Archive for the ‘projects’ Category

Native Language Revitalization Directory updated

7 May 2013

The Indigenous Languages Institute maintains a directory of native language organizations primarily in the United States. Juniors at Worcester Polytechnic Institute in Massachusetts are required to complete a social project, and the ILI is one of the institutions that students work with for their project.

This year, three students helped update the Native Language Revitalization Directory, a wiki project providing information on language programs, funding sources and other organizations.

Read more about the students and the project in “Students enhance language directory for Indigenous Languages Institute.”

Launch of the RUIL in Australia

3 May 2013

The University of Melbourne has recently established the Research Unit for Indigenous Language (RUIL), the first of its kind in Australia.

The focus of the RUIL is to understand the nature of indigenous languages in Australia and to address indigenous needs and language issues. They are incorporating a sociolinguistic approach.

Last December, they blogged about the “Our Land Our Language” report, which was tabled (proposed) to the national parliament last September with a recommendation of bilingual education. See “Academics urge government to heed Indigenous language report.”

As part of the RUIL’s launch, they have scheduled a talk by Bruce Pascoe on 16 May.

For the process involved in creating the “Our Land Our Language” report, see also “Tasmanian Aboriginal Centre testifying for palawa kani” and “AU government hears how children light up when learning Yawuru” on this blog.

Endangered Languages Week 2013 – ELP

30 April 2013

The Endangered Languages Project is gearing up for Endangered Languages Week from 20 to 28 May in London.

The full program has yet to be released, but see some of the highlights at Celebrating our Sounds, Signs and Songs, including a debate on language endangerment by high school students.

Languages with only one speaker

28 April 2013

According to “World’s 18 most endangered spoken languages,” there were 18 languages listed in the UNESCO Atlas of Endangered Languages with only one speaker in April 2010. (Thanks to LoL for the link to this article.)

According to the Atlas, there are now 19, but in many cases, the Ethnologue has different information. The languages listed in the Atlas with only one speaker are (by continent):

Africa

1. Bikya (byb) – the Ethnologue says there are no speakers

2. Bishuo (bwh) – the Ethnologue says there are no speakers

Asia

3. Pazeh (uun) – the Ethnologue says there are no speakers

North America

4. Patwin (pwi)

5. Tolowa (tol)

6. Wintu-Nomlaki, or Wintu (wnw) – the Ethnologue says there are no known native speakers

Oceanian, including Indonesia

7. Dampelas (dms)

8. Lae, or Aribwatsa (laz) – the Ethnologue says there are no speakers

9. Laua (luf) – the Ethnologue says there are no speakers

10. Volow (mlv) – the Ethnologue lists this and Dagmel as dialects, each with one speaker

11. Yarawi, or Suena (sue) – the Ethnologue says there are 3,600 speakers

South America (other than Brazil)

12. Chaná – it appears to not be listed in the Ethnologue (gqn appears to be different); (qs1 – Linguist List code)

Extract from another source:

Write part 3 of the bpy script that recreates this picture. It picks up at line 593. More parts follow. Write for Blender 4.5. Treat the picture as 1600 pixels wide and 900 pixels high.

13. Pémono, or Mapoyo-Yabarana (pev)

14. Taushiro (trr)

15. Tinigua (tit) – the Ethnologue says there are two speakers

16. Yaghan, or Yagán (yag)

Brazil

17. Apiaká (api)

18. Diahói, or Parintintín (pah)

19. Kaixána, or Kawishana – it appears to not be listed in the Ethnologue; (qsw – Linguist List code)

Soillse researcher seeks Gaelic speakers

26 April 2013

Sabhal Mòr Ostaig (wiki) is a university offering undergraduate and graduate degrees using Scottish Gaelic (gla) as the language of instruction. Located on the Isle of Skye in the Hebrides, Sabhal Mòr Ostaig was founded in 1971 and hosts Soillse, a research network for the maintenance and revitalization of Gaelic.

As a Soillse researcher, Cassie Smith-Christmas is tracing the path of the language as it developed during the 1940s and 50s, when migration occurred due to evacuation and boarding-out. She is seeking people who can speak with her about the language aspects of that period. To find out more about her project and for her contact information, see “Global Gaelic explored through evacuee experiences.”

Interview with Alexa Little

25 April 2013

Last November, Valerie Richardson of radio station WPKN interviewed Alexa Little, an undergraduate at Yale University who has been intensely interested in endangered languages for years. She is currently an undergraduate at Yale University where she works with Mark Turin, director of the World Oral Literature Project.

Read more about Alexa Little on this blog in the article “Two Tales of Endangered Language Passion.”

Video by Dana Corn

24 April 2013

Dana Corn makes the case for revitalizing languages in the video “Endangered Language Project” and includes mention of the Endangered Languages Project.